Bankalar
kredi kartı müşterilerine pazarlama taktiği olarak uyguladıkları "
erteleme" yöntemleriyle bir taraftan yasanın
tüketiciyi koruyan yasaklarından kurtuluyor, diğer yandan da vatandaşı daha büyük borçlarla baş başa bırakıyor. Asgari ödeme tutarını erteleyen tüketiciler,
hizmet bedeli adı altında, akdi
faizin üç katına varan oranlarda bedel ödemek zorunda kalıyor.
HİZMET BEDELİ VAR
Bazı bankalar, kredi kartı borçlarına yılda bir ila iki defa erteleme imkanı sunuyor.
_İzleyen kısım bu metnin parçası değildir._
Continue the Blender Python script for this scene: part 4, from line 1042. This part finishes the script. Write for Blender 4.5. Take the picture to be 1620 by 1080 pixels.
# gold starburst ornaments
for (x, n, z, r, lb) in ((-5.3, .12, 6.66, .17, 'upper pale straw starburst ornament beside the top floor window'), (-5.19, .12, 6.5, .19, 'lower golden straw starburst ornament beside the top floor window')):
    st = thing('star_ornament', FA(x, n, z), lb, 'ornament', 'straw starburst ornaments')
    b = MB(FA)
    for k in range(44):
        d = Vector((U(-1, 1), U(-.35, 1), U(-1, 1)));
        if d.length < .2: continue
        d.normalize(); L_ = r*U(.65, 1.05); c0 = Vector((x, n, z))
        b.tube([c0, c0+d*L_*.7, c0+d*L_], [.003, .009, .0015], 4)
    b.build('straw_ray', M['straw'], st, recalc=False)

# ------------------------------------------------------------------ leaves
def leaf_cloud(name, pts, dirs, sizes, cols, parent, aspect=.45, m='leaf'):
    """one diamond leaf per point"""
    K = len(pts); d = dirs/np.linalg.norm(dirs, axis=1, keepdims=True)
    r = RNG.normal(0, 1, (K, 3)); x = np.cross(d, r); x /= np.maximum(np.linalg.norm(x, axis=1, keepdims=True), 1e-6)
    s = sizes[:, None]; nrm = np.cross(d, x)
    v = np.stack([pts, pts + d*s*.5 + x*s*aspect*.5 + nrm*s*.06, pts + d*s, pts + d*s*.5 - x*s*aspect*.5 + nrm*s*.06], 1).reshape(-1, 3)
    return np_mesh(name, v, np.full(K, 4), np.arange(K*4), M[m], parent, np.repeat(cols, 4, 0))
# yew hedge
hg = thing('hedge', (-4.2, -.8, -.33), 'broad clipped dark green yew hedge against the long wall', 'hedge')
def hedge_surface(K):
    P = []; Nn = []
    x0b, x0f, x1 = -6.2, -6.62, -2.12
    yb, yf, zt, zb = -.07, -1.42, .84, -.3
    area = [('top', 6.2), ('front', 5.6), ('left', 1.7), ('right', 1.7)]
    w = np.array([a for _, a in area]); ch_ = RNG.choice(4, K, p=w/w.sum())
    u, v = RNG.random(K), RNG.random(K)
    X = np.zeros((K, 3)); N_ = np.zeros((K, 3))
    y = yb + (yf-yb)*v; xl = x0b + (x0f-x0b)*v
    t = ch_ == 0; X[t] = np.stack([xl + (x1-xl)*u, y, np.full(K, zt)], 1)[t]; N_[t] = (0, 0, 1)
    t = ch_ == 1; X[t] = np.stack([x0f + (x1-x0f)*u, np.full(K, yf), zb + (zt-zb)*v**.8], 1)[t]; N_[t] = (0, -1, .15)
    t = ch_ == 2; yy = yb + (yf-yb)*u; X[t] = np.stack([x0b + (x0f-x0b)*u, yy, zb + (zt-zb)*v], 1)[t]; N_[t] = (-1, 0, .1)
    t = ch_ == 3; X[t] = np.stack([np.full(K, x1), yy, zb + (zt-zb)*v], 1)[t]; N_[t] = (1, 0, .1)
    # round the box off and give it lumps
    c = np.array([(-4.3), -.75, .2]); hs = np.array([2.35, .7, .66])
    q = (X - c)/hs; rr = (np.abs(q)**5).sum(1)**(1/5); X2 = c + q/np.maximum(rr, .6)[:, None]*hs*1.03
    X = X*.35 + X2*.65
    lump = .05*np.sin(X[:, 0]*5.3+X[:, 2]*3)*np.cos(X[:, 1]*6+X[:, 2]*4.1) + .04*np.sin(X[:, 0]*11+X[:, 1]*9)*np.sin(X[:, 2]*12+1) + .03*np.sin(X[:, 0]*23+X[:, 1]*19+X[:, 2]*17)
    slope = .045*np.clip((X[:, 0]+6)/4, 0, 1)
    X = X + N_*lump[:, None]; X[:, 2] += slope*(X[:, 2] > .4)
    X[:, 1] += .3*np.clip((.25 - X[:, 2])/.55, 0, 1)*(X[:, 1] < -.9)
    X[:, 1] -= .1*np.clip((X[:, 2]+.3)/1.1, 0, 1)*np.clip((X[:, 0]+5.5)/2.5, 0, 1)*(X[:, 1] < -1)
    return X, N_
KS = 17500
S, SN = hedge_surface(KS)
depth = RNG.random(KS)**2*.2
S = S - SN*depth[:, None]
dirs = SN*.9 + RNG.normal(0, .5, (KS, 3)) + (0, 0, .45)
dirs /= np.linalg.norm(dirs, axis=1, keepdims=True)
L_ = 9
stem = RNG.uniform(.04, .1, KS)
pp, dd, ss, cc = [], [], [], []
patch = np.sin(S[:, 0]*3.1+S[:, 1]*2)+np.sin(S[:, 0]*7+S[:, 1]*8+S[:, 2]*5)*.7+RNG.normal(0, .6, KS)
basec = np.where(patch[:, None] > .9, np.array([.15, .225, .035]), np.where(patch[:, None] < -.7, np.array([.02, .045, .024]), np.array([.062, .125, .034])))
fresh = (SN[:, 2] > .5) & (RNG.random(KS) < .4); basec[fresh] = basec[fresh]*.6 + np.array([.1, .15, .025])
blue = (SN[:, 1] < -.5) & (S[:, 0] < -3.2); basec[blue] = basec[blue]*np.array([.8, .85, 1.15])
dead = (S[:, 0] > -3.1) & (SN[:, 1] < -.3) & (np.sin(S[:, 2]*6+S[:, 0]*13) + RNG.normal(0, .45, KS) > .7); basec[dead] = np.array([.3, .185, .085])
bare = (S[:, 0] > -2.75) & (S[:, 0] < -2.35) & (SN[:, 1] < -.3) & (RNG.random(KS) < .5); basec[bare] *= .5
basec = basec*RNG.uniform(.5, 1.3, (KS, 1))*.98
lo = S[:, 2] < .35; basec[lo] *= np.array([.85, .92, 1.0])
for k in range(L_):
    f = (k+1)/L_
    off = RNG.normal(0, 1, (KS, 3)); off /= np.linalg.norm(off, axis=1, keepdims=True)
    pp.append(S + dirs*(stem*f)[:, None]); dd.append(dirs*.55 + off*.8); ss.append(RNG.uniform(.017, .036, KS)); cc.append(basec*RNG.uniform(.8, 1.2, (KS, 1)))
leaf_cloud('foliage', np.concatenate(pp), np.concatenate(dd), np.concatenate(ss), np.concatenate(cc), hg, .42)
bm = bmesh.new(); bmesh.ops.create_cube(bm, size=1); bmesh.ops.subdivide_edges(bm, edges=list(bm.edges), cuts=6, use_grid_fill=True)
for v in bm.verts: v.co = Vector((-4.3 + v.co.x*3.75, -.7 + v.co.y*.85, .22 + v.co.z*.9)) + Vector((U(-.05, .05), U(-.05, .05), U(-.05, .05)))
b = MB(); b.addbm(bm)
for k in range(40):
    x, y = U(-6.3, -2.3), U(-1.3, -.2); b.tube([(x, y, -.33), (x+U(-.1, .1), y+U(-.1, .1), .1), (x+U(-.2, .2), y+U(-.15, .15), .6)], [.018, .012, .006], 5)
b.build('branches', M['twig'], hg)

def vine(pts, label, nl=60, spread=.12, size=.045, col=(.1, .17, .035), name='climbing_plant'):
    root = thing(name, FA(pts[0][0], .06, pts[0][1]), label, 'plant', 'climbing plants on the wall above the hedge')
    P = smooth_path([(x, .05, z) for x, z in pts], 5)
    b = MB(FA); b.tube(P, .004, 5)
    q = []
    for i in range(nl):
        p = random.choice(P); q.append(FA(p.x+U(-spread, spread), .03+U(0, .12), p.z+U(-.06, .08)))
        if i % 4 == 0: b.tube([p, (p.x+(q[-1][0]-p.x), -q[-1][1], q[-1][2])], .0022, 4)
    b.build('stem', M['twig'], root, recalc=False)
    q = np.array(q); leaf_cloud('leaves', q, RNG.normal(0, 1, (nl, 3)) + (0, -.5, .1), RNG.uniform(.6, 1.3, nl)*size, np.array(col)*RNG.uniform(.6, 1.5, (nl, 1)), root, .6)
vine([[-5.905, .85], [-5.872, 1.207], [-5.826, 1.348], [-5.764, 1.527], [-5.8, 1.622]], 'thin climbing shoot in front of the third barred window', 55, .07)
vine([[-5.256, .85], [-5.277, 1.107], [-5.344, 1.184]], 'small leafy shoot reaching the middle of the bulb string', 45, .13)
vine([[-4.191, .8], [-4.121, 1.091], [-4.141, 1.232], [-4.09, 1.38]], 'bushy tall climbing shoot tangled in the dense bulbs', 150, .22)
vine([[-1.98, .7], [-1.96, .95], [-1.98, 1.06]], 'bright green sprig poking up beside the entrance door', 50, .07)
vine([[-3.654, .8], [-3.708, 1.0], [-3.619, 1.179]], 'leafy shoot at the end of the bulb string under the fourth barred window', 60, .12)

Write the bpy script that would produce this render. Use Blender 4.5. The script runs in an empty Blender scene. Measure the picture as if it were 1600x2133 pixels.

Böylece o ayki borç, asgari tutarı dahi ödenmeden gelecek aya erteleniyor. Ertelenen bu borca faiz işletilmeyeceği ilan ediliyor. Erteleme, son ödeme günü henüz gelmemiş borçlara uygulanıyor. Ertelenen borca faiz işletilmiyor ancak faiz tutarını yer yer üçe katlayan miktarlarda hizmet bedeli alınıyor.
Ayrıca
KKDF ve BSMF yükü ilave ediliyor. Tüketicinin korunması amacıyla kredi kartı borcunun asgari yüzde 20'si her ay ödenmek zorunda. Asgari tutarı ödenen borcun kalan kısmına uygulanacak faizin de
Merkez Bankasının belirlediği aylık yüzde 2.44'ü geçmemesi gerekiyor. Ancak erteleme yöntemiyle bankalar bu iki yükümlülükten de kurtuluyor. Yüzde 20'lik
asgari ödeme sınırı bir aylığına da olsa kalkarken, faizin yerini hizmet bedeli aldığı için Merkez Bankasının "azami" sınırı, zorunluluk olmaktan çıkıyor.
KİM DAHA KARLI?
Bankalar erteleme yoluyla kart müşterisinden daha fazla faiz kazancı elde edebiliyor. Tüketiciler ise zaten ödemekte zorlandıkları borçları bir sonraki aya sarktığı için bir sonraki ay daha büyük sıkıntıyla karşılaşıyor. Bu da bankalara faiz yazan borcun miktarını arttırıyor. Tüketici ise ilave faiz yüküne katlanmak zorunda kalıyor.